聞いていたんだか聞いていないんだか、とりあえずメールはやめました。しかし、メールが気になって心ここに在らずだったのでしょうか、自分のコップに清涼飲料水を注ごうとした時、手にしたペットボトルが長男のコップにぶつかり、中の清涼飲料水がテーブルに流れ出したぁぁぁ。私が大慌てでティッシュで流れを食い止めようと奮闘している横で、次男はペットボトルを持ったまま流れの先頭が移動するのをぼーっと見てる。彼の脊髄には「ジュースがこぼれた→急いで拭く」という反応パターンはインプットされていないようです。なにが原因かはわかりませんが、ゲームや意味のない短いメールのやり取りなどの単純な反射で脊髄が鍛えられ、ちょっと複雑な動きには反射できなくなっているんじゃないかと心配です。

そんな訳で、次男は3度めの携帯没収となりました(爆)。

しかし、ネットを使った情報伝達方法の発達というのは、便利な反面、末恐ろしい気がします。目的の人に対して声を発する必要なく瞬時に情報が届くので、「目の前にいる人」、「地球の裏側にいる人」という認識の仕方がなくなりつつあるのかも知れません。そのうち、「目の前にいる人に声で情報を伝えるより、遠くの人にテキストで情報を伝える方が楽」なんて奴が出てくるのかも。

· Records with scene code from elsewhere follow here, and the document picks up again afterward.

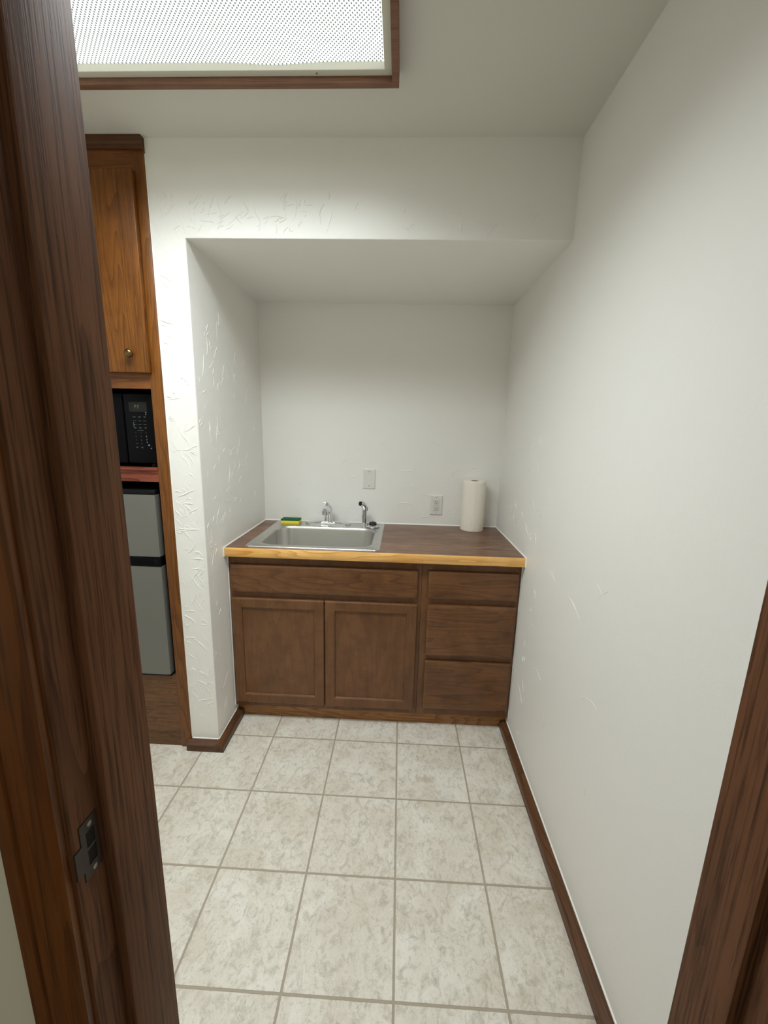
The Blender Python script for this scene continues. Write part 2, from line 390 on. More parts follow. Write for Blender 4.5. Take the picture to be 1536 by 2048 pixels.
def trowel_marks(bm, n, place, lmin, lmax, rmin, rmax, seed, ang=None):
    """raised plaster ridges left by the trowel: thin tapering strokes sunk into the wall face.
    place(u, v, out) maps wall coordinates to the room; (u, v) ranges come with it"""
    rg = random.Random(seed); f, (u0, u1), (v0, v1), dens = place
    made = 0
    while made < n:
        u, v = rg.uniform(u0, u1), rg.uniform(v0, v1)
        if rg.random() > dens(u, v): continue
        made += 1
        burst = rg.choice((1, 1, 1, 2, 3)); a0 = rg.uniform(0, math.pi) if ang is None or rg.random() < 0.35 else ang+rg.gauss(0, 0.35)
        for _ in range(burst):
            L = rg.uniform(lmin, lmax)*(0.45 if burst > 1 else 1.0); r = rg.uniform(rmin, rmax); k = 7
            pu, pv = u+rg.uniform(-.012, .012)*(burst-1), v+rg.uniform(-.012, .012)*(burst-1)
            a = a0+rg.gauss(0, 0.2); curl = rg.gauss(0, 0.22)
            pts, rad = [], []
            for i in range(k):
                t = i/(k-1)
                if not (u0+0.003 < pu < u1-0.003 and v0+0.003 < pv < v1-0.003): break
                w_ = r*(0.35+0.65*math.sin(math.pi*(0.12+0.76*t)))*rg.uniform(0.75, 1.2)
                pts.append(f(pu, pv, -0.25*r)); rad.append(w_)
                a += curl/3+rg.gauss(0, 0.16); pu += math.cos(a)*L/(k-1); pv += math.sin(a)*L/(k-1)
            if len(pts) > 2: tube(bm, pts, rad, 8, 2)
    return bm

# ================================================================ THE SETTING
struct(obj('floor', box(NB(), XW-0.1, XR+0.1, YN0, YB+0.1, -0.05, 0.0), M['tile']), 'pale mottled stone-look tile floor with tan grout lines', 'floor')
struct(obj('floor_hall', box(NB(), -2.2, 2.2, -1.6, YN0, -0.05, -0.001), M['hall_floor']), 'plain floor on the near side of the doorway', 'floor')
struct(obj('ceiling', box(NB(), XW-0.1, XR+0.1, YN0, YB+0.1, ZH, ZH+0.08), M['ceiling_paint']), 'smooth off-white ceiling around the light panel', 'ceiling')
bm = box(NB(), XR, XR+0.1, YN1, YB+0.1, 0, ZH)
trowel_marks(bm, 34, (lambda u, v, o: (XR-o, u, v), (1.90, 2.62), (0.10, 1.45), lambda u, v: 0.0 if (u > 2.01 and v < 1.0) else (1.0 if u < 2.15 else 0.45)), 0.02, 0.07, 0.0013, 0.0023, 5, 1.3)
trowel_marks(bm, 9, (lambda u, v, o: (XR-o, u, v), (1.25, 1.9), (0.2, 1.05), lambda u, v: 1.0), 0.05, 0.13, 0.0011, 0.0017, 8, 2.3)
struct(obj('wall_right', bm, M['plaster_right'], smooth=True), 'long white right wall, nearly smooth, running into the niche', 'wall')
bm = box(NB(), XS-0.75, XR, YB, YB+0.1, 0, ZH)
trowel_marks(bm, 46, (lambda u, v, o: (u, YB-o, v), (-0.70, 0.62), (0.93, 1.42), lambda u, v: max(0.1, 1.0-(v-0.95)*1.9)), 0.02, 0.11, 0.0016, 0.0030, 11, 0.25)
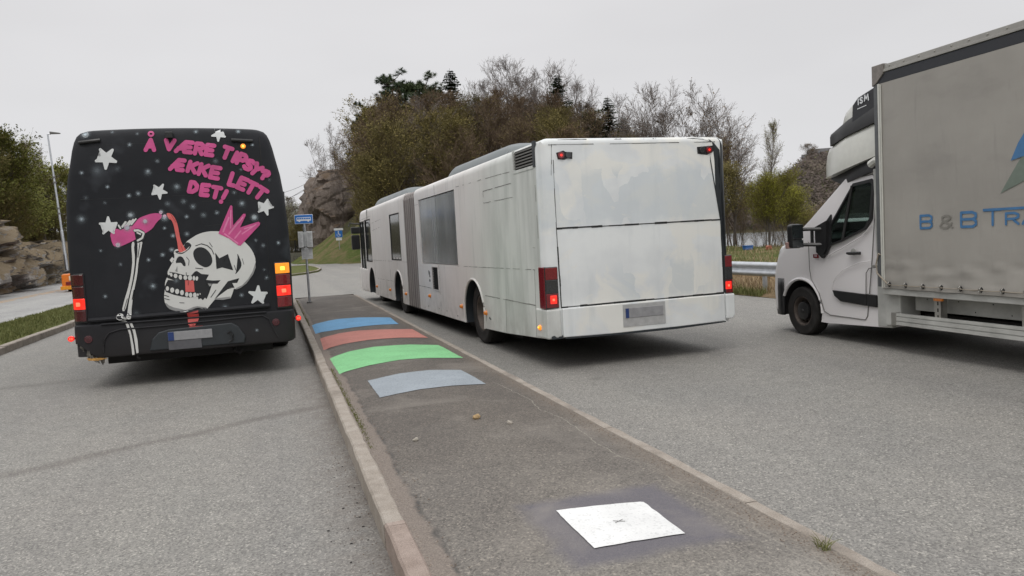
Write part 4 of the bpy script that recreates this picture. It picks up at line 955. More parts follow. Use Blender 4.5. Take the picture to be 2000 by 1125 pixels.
# vents
b = MB(); b.box(.026, .03, .22, .89, 2.45, 2.68); b.build('vent_backing', M['under'], WB)
b = MB()
for k in range(6): b.box(.004, .03, .23, .88, 2.462 + k * .037, 2.478 + k * .037)
b.build('roof_vent_louvre', M['pencil'], WB)
b = MB()
for q in ((.19, .91, 2.405, 2.442), (.895, .925, 2.44, 2.70)): b.box(-.006, .02, *q)
b.build('vent_frame', M['w_side'], WB)
b = MB(); b.box(-.008, .02, .13, .205, 2.42, 2.72); b.build('vent_side_strip', M['dark_body'], WB)
b = MB(); b.box(.026, .031, 5.31, 5.77, .72, 1.14); b.build('vent_backing', M['under'], WB)
b = MB()
for k in range(13): b.box(.004, .03, 5.33, 5.75, .735 + k * .031, .749 + k * .031, 0)
b.build('side_vent_louvre', M['rubber'], WB)
b = MB()
for q in ((5.28, 5.80, 1.135, 1.16), (5.28, 5.80, .70, .72), (5.28, 5.31, .70, 1.16), (5.77, 5.80, .70, 1.16)): b.box(-.008, .02, *q)
b.build('vent_frame', M['w_side'], WB)
b = MB(); b.tube([(0, 5.17, 1.08), (-.03, 5.17, 1.06), (-.03, 5.17, .93), (0, 5.17, .91)], .008, 6); b.build('handle', M['w_side'], WB)
b = MB(); rnd = random.Random(3)
for k in range(5): y, z = 6.02 + rnd.uniform(-.05, .07), .96 + rnd.uniform(-.10, .09); b.prism([(y + rnd.uniform(.02, .06) * math.cos(a), z + rnd.uniform(.02, .05) * math.sin(a)) for a in (0, .9, 1.8, 2.7, 3.6, 4.5, 5.4)], -.0015 - k * .0004, .002)
for k in range(6): y, z = 2.25 + rnd.uniform(-.05, .05), .455 + rnd.uniform(-.015, .01); b.prism([(y + rnd.uniform(.008, .03) * math.cos(a), z + rnd.uniform(.005, .018) * math.sin(a)) for a in (0, .9, 1.8, 2.7, 3.6, 4.5, 5.4)], -.0015 - k * .0004, .002)
for k in range(7): y, z = rnd.choice([rnd.uniform(8.4, 13), rnd.uniform(4, 7)]), rnd.uniform(.30, .42); b.prism([(y + rnd.uniform(.006, .03) * math.cos(a), z + rnd.uniform(.005, .02) * math.sin(a)) for a in (0, .9, 1.8, 2.7, 3.6, 4.5, 5.4)], -.0015 - k * .0002, .002)
b.build('flaked_paint', M['dark_body'], WB)
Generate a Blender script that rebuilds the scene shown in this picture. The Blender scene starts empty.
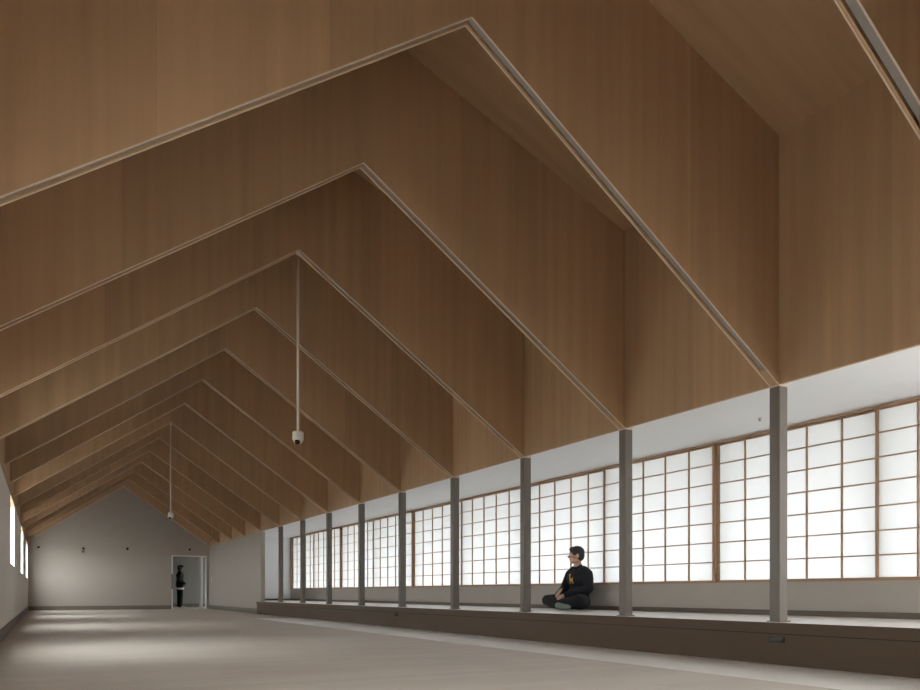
import bpy, bmesh, math, random
from mathutils import Vector, Matrix
from mathutils.bvhtree import BVHTree

C = bpy.context.scene
COL = C.collection
B = 1.82                     # one structural bay in metres
R = math.radians

# ---------------------------------------------------------------- camera
cam_d = bpy.data.cameras.new('camera')
cam = bpy.data.objects.new('camera', cam_d); COL.objects.link(cam)
cam.location = (-1.2711 * B, -2.2654 * B, 0.3035 * B)
cam.rotation_euler = (R(90), 0, -0.4953)
cam_d.sensor_width = 36.0
cam_d.lens = 770.3 / 920 * 36.0
cam_d.shift_y = (592.95 - 345) / 920
cam_d.clip_start = 0.05; cam_d.clip_end = 400
C.camera = cam

# ---------------------------------------------------------------- sky, exposure
W = bpy.data.worlds.new('overcast_sky'); C.world = W
W.use_nodes = True
wn = W.node_tree.nodes; wl = W.node_tree.links
bg = wn['Background']
SKY = 18.0
wtc = wn.new('ShaderNodeTexCoord'); wsep = wn.new('ShaderNodeSeparateXYZ')
wl.new(wtc.outputs['Generated'], wsep.inputs[0])
wramp = wn.new('ShaderNodeValToRGB')
wl.new(wsep.outputs['Z'], wramp.inputs[0])
wramp.color_ramp.elements[0].position = 0.0; wramp.color_ramp.elements[0].color = (0.86, 0.86, 0.84, 1)
wramp.color_ramp.elements[1].position = 0.8; wramp.color_ramp.elements[1].color = (1.0, 1.0, 0.99, 1)
wl.new(wramp.outputs[0], bg.inputs['Color'])
bg.inputs['Strength'].default_value = SKY

C.view_settings.view_transform = 'Standard'
C.view_settings.look = 'None'
C.view_settings.gamma = 1.0
C.view_settings.use_curve_mapping = False
C.view_settings.exposure = 0.0
cy = C.cycles
cy.max_bounces = 10; cy.diffuse_bounces = 8; cy.glossy_bounces = 3
cy.transmission_bounces = 6; cy.transparent_max_bounces = 8
cy.sample_clamp_indirect = 6.0
cy.caustics_reflective = False; cy.caustics_refractive = False
cy.use_denoising = True

# ---------------------------------------------------------------- materials
def new_mat(name):
    m = bpy.data.materials.new(name); m.use_nodes = True
    nt = m.node_tree
    return m, nt, nt.nodes['Principled BSDF']

def plain(name, col, rough=0.6, metal=0.0, spec=0.4, noise=0.0, scale=8.0, stretch=(1, 1, 1), bump=0.0):
    m, nt, p = new_mat(name)
    p.inputs['Roughness'].default_value = rough
    p.inputs['Metallic'].default_value = metal
    p.inputs['Specular IOR Level'].default_value = spec
    tc = nt.nodes.new('ShaderNodeTexCoord'); mp = nt.nodes.new('ShaderNodeMapping')
    mp.inputs['Scale'].default_value = stretch
    nz = nt.nodes.new('ShaderNodeTexNoise'); nz.inputs['Scale'].default_value = scale
    nz.inputs['Detail'].default_value = 5
    nt.links.new(tc.outputs['Object'], mp.inputs[0]); nt.links.new(mp.outputs[0], nz.inputs['Vector'])
    mx = nt.nodes.new('ShaderNodeMix'); mx.data_type = 'RGBA'
    mx.inputs[6].default_value = tuple(c * (1 - noise) for c in col) + (1,)
    mx.inputs[7].default_value = tuple(min(1, c * (1 + noise)) for c in col) + (1,)
    nt.links.new(nz.outputs[0], mx.inputs[0]); nt.links.new(mx.outputs[2], p.inputs['Base Color'])
    if bump:
        b = nt.nodes.new('ShaderNodeBump'); b.inputs['Strength'].default_value = bump; b.inputs['Distance'].default_value = 0.004
        nt.links.new(nz.outputs[0], b.inputs['Height']); nt.links.new(b.outputs[0], p.inputs['Normal'])
    return m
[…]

昔と違って、本人に情報を伝えるのにゲートキーパーを突破する必要もなくなりましたから、目上の人と話すに相応しい言葉遣いと態度を身につけるとか、相手の顔色や声色を見るとか、人として成熟するために必要な技術を身につけられる機会が減りましたなぁ。昔は女の子に電話するなんて、清水の舞台から飛び降りるくらいの気合いが必要でしたけど。

そんな訳で、あまりネットが便利にならないことを密かに願っているオヤヂでした。